* [MATERIAL PROVIDED]:
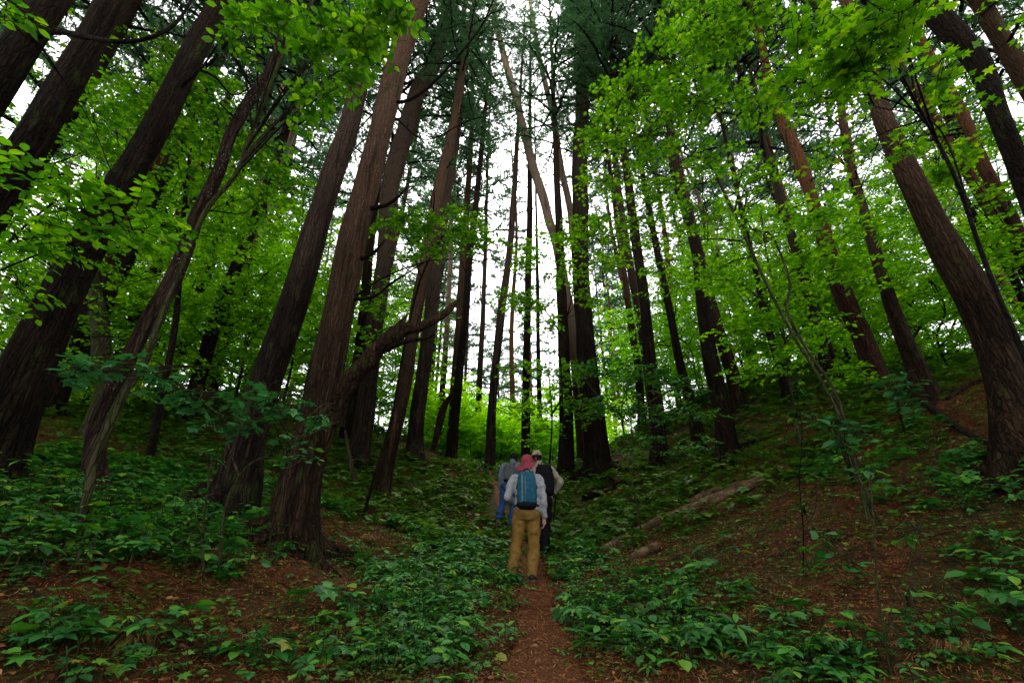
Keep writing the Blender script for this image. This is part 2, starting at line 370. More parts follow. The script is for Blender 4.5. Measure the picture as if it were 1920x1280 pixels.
def sprays(lb, tb, C, Rd, n, size, tpl, tw=.0035, lmat=0, tmat=0, droop=.15, per=9, outward=.6, twigs=True, tilt=.35):
    """n leaves on layered twigs inside the ellipsoid C,Rd"""
    C = np.asarray(C, float); Rd = np.asarray(Rd, float)
    ns = max(3, int(n / per)); o = rdir(ns) * (rng.random((ns, 1)) ** .45)
    P0 = C + o * Rd
    ang = rng.random(ns) * 2 * np.pi; d = np.stack([np.cos(ang), np.sin(ang), rng.normal(size=ns) * .12 - droop * .4], -1)
    d = nrm(d + outward * o * np.array([1, 1, .15])); ln = size * per * .34 * (.7 + .6 * rng.random(ns))
    P0 = P0 - d * ln[:, None] * .5
    k = np.arange(per); q = (k + .6) / per
    sgn = np.where(k % 2 == 0, 1, -1)
    side = nrm(np.cross(d, np.array([0, 0, 1.])))
    pos = P0[:, None] + d[:, None] * (ln[:, None] * q[None])[..., None]
    pos[..., 2] -= droop * ln[:, None] * q[None] ** 2
    pos += rng.normal(size=pos.shape) * size * .12
    ld = d[:, None] * .55 + side[:, None] * sgn[None, :, None] * .85 + rng.normal(size=pos.shape) * .22
    ld[:, -1] = d
    ld[..., 2] -= .12
    nn = np.array([0, 0, 1.]) + rng.normal(size=pos.shape) * tilt
    sz = size * (.7 + .55 * rng.random(pos.shape[:2]))
    add_leaves(lb, pos.reshape(-1, 3), ld.reshape(-1, 3), nn.reshape(-1, 3), sz.ravel(), tpl, lmat)
    if twigs:
        for s_ in range(ns):
            a = P0[s_]; b = a + d[s_] * ln[s_] * .5 - np.array([0, 0, droop * ln[s_] * .25]); e = a + d[s_] * ln[s_] - np.array([0, 0, droop * ln[s_]])
            tube(tb, [a - d[s_] * ln[s_] * .4, a, b, e], [tw * 1.3, tw, tw * .8, tw * .4], 3, tmat, cap=False)
    return P0

# ---------------------------------------------------------------- pine crowns (shared meshes)
def pine_crown(seed, Lc, Rc, nl, tuft=11, nw=.011, dens=1.0, matn='needle', bare=.25):
    global rng
    keep = rng; rng = np.random.default_rng(seed); b = Buf()
    NP, ND, NLn = [], [], []
    for k in range(nl):
        f = (k + rng.random()) / nl; z = f * Lc; az = k * 2.4 + rng.normal() * .4
        prof = (.55 + .45 * math.sin(min(1, f * 1.8) * math.pi / 2)) * (1 - f ** 2.2) + .08
        ln = Rc * prof * (.65 + .5 * rng.random()); rise = .12 + .35 * f + rng.normal() * .12
        hd = np.array([math.cos(az), math.sin(az), 0.]); s = np.linspace(0, 1, 7)[:, None]
        pts = np.array([0, 0, z]) + hd * ln * s + np.array([0, 0, 1.]) * ln * (rise * s - .22 * s ** 2) + rng.normal(size=(7, 3)) * .05 * s * ln * .3
        tube(b, pts, np.linspace(.05, .010, 7) * (.5 + ln / 5), 4, 0, cap=False)
        nb = int(15 * dens * (ln / 3 + .3))
        for j in range(nb):
            u = bare + (1 - bare) * (j + rng.random()) / nb; i = min(5, int(u * 6)); p = pts[i] + (pts[i + 1] - pts[i]) * (u * 6 - i)
            sg = 1 if j % 2 else -1; sd = np.cross(hd, [0, 0, 1.]) * sg
            bd = nrm(hd * .6 + sd * (.9 * rng.random() + .3) + np.array([0, 0, rng.normal() * .25 + .1])); bl = (.25 + .75 * rng.random()) * (1.1 - u * .5) * ln * .28
            e = p + bd * bl; tube(b, [p, p + bd * bl * .5 + [0, 0, .03], e], [.012, .008, .004], 3, 0, cap=False)
            nt_ = 2 + int(bl / .16)
            for q in range(nt_):
                c = p + bd * bl * (q + 1) / nt_
                NP.append(np.repeat(c[None], tuft, 0)); ND.append(nrm(bd * .75 + rng.normal(size=(tuft, 3)) * .62 + np.array([0, 0, .15]))); NLn.append(.12 + .10 * rng.random(tuft))
    P = np.concatenate(NP); D = np.concatenate(ND); ln = np.concatenate(NLn)[:, None]; sd = nrm(np.cross(D, rng.normal(size=D.shape))) * nw * .5
    V = np.stack([P - sd, P + sd, P + D * ln], 1).reshape(-1, 3); F = np.arange(len(V)).reshape(-1, 3)
    b.add(V, F, 1); rng = keep
    return b.mesh('pine_crown', [M['twig_dark'], M[matn]], smooth=False)
CROWNS = [pine_crown(100 + k, 13, (3.6, 4.2, 3.3, 3.9)[k], (52, 58, 48, 54)[k], tuft=12, nw=.026) for k in range(4)]
CROWNS_FAR = [pine_crown(200 + k, 15, (3.2, 3.7, 2.8)[k], (44, 48, 40)[k], tuft=10, nw=.05, dens=.9, matn='needle_far') for k in range(3)]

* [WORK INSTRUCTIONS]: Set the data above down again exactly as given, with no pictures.

* [ANSWER TO THIS PROBLEM]:
Keep writing the Blender script for this image. This is part 2, starting at line 370. More parts follow. The script is for Blender 4.5. Measure the picture as if it were 1920x1280 pixels.
def sprays(lb, tb, C, Rd, n, size, tpl, tw=.0035, lmat=0, tmat=0, droop=.15, per=9, outward=.6, twigs=True, tilt=.35):
    """n leaves on layered twigs inside the ellipsoid C,Rd"""
    C = np.asarray(C, float); Rd = np.asarray(Rd, float)
    ns = max(3, int(n / per)); o = rdir(ns) * (rng.random((ns, 1)) ** .45)
    P0 = C + o * Rd
    ang = rng.random(ns) * 2 * np.pi; d = np.stack([np.cos(ang), np.sin(ang), rng.normal(size=ns) * .12 - droop * .4], -1)
    d = nrm(d + outward * o * np.array([1, 1, .15])); ln = size * per * .34 * (.7 + .6 * rng.random(ns))
    P0 = P0 - d * ln[:, None] * .5
    k = np.arange(per); q = (k + .6) / per
    sgn = np.where(k % 2 == 0, 1, -1)
    side = nrm(np.cross(d, np.array([0, 0, 1.])))
    pos = P0[:, None] + d[:, None] * (ln[:, None] * q[None])[..., None]
    pos[..., 2] -= droop * ln[:, None] * q[None] ** 2
    pos += rng.normal(size=pos.shape) * size * .12
    ld = d[:, None] * .55 + side[:, None] * sgn[None, :, None] * .85 + rng.normal(size=pos.shape) * .22
    ld[:, -1] = d
    ld[..., 2] -= .12
    nn = np.array([0, 0, 1.]) + rng.normal(size=pos.shape) * tilt
    sz = size * (.7 + .55 * rng.random(pos.shape[:2]))
    add_leaves(lb, pos.reshape(-1, 3), ld.reshape(-1, 3), nn.reshape(-1, 3), sz.ravel(), tpl, lmat)
    if twigs:
        for s_ in range(ns):
            a = P0[s_]; b = a + d[s_] * ln[s_] * .5 - np.array([0, 0, droop * ln[s_] * .25]); e = a + d[s_] * ln[s_] - np.array([0, 0, droop * ln[s_]])
            tube(tb, [a - d[s_] * ln[s_] * .4, a, b, e], [tw * 1.3, tw, tw * .8, tw * .4], 3, tmat, cap=False)
    return P0

# ---------------------------------------------------------------- pine crowns (shared meshes)
def pine_crown(seed, Lc, Rc, nl, tuft=11, nw=.011, dens=1.0, matn='needle', bare=.25):
    global rng
    keep = rng; rng = np.random.default_rng(seed); b = Buf()
    NP, ND, NLn = [], [], []
    for k in range(nl):
        f = (k + rng.random()) / nl; z = f * Lc; az = k * 2.4 + rng.normal() * .4
        prof = (.55 + .45 * math.sin(min(1, f * 1.8) * math.pi / 2)) * (1 - f ** 2.2) + .08
        ln = Rc * prof * (.65 + .5 * rng.random()); rise = .12 + .35 * f + rng.normal() * .12
        hd = np.array([math.cos(az), math.sin(az), 0.]); s = np.linspace(0, 1, 7)[:, None]
        pts = np.array([0, 0, z]) + hd * ln * s + np.array([0, 0, 1.]) * ln * (rise * s - .22 * s ** 2) + rng.normal(size=(7, 3)) * .05 * s * ln * .3
        tube(b, pts, np.linspace(.05, .010, 7) * (.5 + ln / 5), 4, 0, cap=False)
        nb = int(15 * dens * (ln / 3 + .3))
        for j in range(nb):
            u = bare + (1 - bare) * (j + rng.random()) / nb; i = min(5, int(u * 6)); p = pts[i] + (pts[i + 1] - pts[i]) * (u * 6 - i)
            sg = 1 if j % 2 else -1; sd = np.cross(hd, [0, 0, 1.]) * sg
            bd = nrm(hd * .6 + sd * (.9 * rng.random() + .3) + np.array([0, 0, rng.normal() * .25 + .1])); bl = (.25 + .75 * rng.random()) * (1.1 - u * .5) * ln * .28
            e = p + bd * bl; tube(b, [p, p + bd * bl * .5 + [0, 0, .03], e], [.012, .008, .004], 3, 0, cap=False)
            nt_ = 2 + int(bl / .16)
            for q in range(nt_):
                c = p + bd * bl * (q + 1) / nt_
                NP.append(np.repeat(c[None], tuft, 0)); ND.append(nrm(bd * .75 + rng.normal(size=(tuft, 3)) * .62 + np.array([0, 0, .15]))); NLn.append(.12 + .10 * rng.random(tuft))
    P = np.concatenate(NP); D = np.concatenate(ND); ln = np.concatenate(NLn)[:, None]; sd = nrm(np.cross(D, rng.normal(size=D.shape))) * nw * .5
    V = np.stack([P - sd, P + sd, P + D * ln], 1).reshape(-1, 3); F = np.arange(len(V)).reshape(-1, 3)
    b.add(V, F, 1); rng = keep
    return b.mesh('pine_crown', [M['twig_dark'], M[matn]], smooth=False)
CROWNS = [pine_crown(100 + k, 13, (3.6, 4.2, 3.3, 3.9)[k], (52, 58, 48, 54)[k], tuft=12, nw=.026) for k in range(4)]
CROWNS_FAR = [pine_crown(200 + k, 15, (3.2, 3.7, 2.8)[k], (44, 48, 40)[k], tuft=10, nw=.05, dens=.9, matn='needle_far') for k in range(3)]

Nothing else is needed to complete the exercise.